The Peabody Post

Jessye Norman to receive 2015 George Peabody Medal

jessye-norman

Dean Fred Bronstein announced this morning that Jessye Norman will be this year’s recipient of the George Peabody Medal. Norman joins a prestigious list of vocalists and past recipients of the medal including Ella Fitzgerald, Marilyn Horne, and Bobby McFerrin. The award, established in 1980, is the Institute’s highest honor awarded for outstanding contributions in the field of music.

Dean Bronstein’s message to the campus community is excerpted below:

One of the most celebrated and accomplished artists of our time, Jessye Norman is known as much for her independence and intelligence as for her majestic voice. Since her 1969 operatic debut as Elisabeth in Tannhäuser at the Deutsche Oper Berlin, she has crafted a career of extraordinary depth and variety, singing recitals, concerts, and operas to unmitigated critical acclaim the world over. She is as comfortable singing jazz, gospel, and popular music as she is with Wagner, Strauss, and Mahler, and has collaborated with poets, dancers, and artists of all kinds in pursuit of her artistic vision. In 1997, she made history as the youngest recipient of the Kennedy Center Honors, and in 2006 she was honored with the Grammy Awards Lifetime Achievement Award. President Barack Obama bestowed upon her the National Medal of Arts in 2010.

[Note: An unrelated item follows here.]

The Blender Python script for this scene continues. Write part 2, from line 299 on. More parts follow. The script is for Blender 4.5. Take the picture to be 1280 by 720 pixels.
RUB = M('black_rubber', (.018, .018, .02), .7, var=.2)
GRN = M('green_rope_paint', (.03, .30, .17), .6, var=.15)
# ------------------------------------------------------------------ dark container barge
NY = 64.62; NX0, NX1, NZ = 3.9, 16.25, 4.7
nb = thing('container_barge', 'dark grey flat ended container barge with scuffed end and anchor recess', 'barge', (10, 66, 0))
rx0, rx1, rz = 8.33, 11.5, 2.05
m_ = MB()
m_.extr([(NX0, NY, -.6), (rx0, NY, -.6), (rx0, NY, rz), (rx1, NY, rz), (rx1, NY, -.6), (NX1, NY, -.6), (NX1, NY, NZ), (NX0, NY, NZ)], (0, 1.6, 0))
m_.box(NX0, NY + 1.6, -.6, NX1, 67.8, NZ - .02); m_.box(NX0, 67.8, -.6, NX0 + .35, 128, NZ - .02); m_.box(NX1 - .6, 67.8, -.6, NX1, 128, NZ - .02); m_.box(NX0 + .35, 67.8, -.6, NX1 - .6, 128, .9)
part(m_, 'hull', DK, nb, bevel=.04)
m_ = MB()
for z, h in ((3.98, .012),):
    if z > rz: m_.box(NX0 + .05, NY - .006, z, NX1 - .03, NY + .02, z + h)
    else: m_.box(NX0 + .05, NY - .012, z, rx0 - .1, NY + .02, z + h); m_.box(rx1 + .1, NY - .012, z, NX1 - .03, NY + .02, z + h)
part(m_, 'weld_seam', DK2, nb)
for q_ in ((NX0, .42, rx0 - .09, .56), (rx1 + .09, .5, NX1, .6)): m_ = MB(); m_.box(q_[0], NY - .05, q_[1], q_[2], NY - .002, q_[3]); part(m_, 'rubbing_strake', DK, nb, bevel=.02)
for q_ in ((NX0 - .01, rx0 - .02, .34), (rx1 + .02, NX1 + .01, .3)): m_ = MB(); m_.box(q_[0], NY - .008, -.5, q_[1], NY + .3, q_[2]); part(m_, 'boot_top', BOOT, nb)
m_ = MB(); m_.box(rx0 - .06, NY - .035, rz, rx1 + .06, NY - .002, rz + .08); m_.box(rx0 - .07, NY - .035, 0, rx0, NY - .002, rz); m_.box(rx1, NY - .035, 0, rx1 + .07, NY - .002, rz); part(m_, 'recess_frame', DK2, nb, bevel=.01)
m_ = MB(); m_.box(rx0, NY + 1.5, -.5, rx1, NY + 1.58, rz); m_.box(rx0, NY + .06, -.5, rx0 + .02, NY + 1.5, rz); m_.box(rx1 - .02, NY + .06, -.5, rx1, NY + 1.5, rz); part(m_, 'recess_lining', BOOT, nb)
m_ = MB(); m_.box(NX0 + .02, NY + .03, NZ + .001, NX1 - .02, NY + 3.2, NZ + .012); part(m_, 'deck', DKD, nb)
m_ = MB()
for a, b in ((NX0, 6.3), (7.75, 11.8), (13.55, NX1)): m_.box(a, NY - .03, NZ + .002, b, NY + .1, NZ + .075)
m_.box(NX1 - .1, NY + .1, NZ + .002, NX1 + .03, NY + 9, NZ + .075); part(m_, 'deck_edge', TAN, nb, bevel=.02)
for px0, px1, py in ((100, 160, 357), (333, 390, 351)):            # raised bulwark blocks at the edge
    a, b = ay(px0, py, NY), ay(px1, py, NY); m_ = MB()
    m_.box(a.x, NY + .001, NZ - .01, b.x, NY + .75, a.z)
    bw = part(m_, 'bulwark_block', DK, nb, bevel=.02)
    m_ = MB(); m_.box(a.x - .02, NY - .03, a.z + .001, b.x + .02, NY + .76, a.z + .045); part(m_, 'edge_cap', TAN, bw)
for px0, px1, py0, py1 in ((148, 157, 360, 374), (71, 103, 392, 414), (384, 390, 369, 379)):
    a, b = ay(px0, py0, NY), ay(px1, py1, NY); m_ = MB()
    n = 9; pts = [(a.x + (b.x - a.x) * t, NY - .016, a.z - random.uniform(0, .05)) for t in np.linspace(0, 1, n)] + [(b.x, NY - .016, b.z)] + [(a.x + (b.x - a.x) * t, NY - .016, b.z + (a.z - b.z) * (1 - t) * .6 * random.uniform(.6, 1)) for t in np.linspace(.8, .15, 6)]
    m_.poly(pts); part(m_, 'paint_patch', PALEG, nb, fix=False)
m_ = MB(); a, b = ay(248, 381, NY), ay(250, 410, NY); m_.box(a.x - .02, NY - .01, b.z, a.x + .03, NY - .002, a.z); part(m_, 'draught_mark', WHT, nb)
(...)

An active contributor to her community and the causes she holds dear, Ms. Norman serves or has served on the boards of directors for Carnegie Hall, The New York Public Library, Citymeals-on-Wheels, Dance Theatre of Harlem, the Elton John AIDS Foundation, and the S.L.E. Lupus Foundation. She is a spokesperson for Partnership for the Homeless. The Jessye Norman School for the Arts, a tuition-free performing arts after-school program for talented and traditionally underserved students in her hometown of Augusta, Georgia, opened in 2003. Norman’s memoir, titled Stand Up Straight and Sing!, was published last year.

I know you will all join me in warmly welcoming Jessye Norman back to Peabody, where she completed some of her early graduate studies. I am delighted we will have the opportunity to honor her and celebrate her many contributions to music and to the world.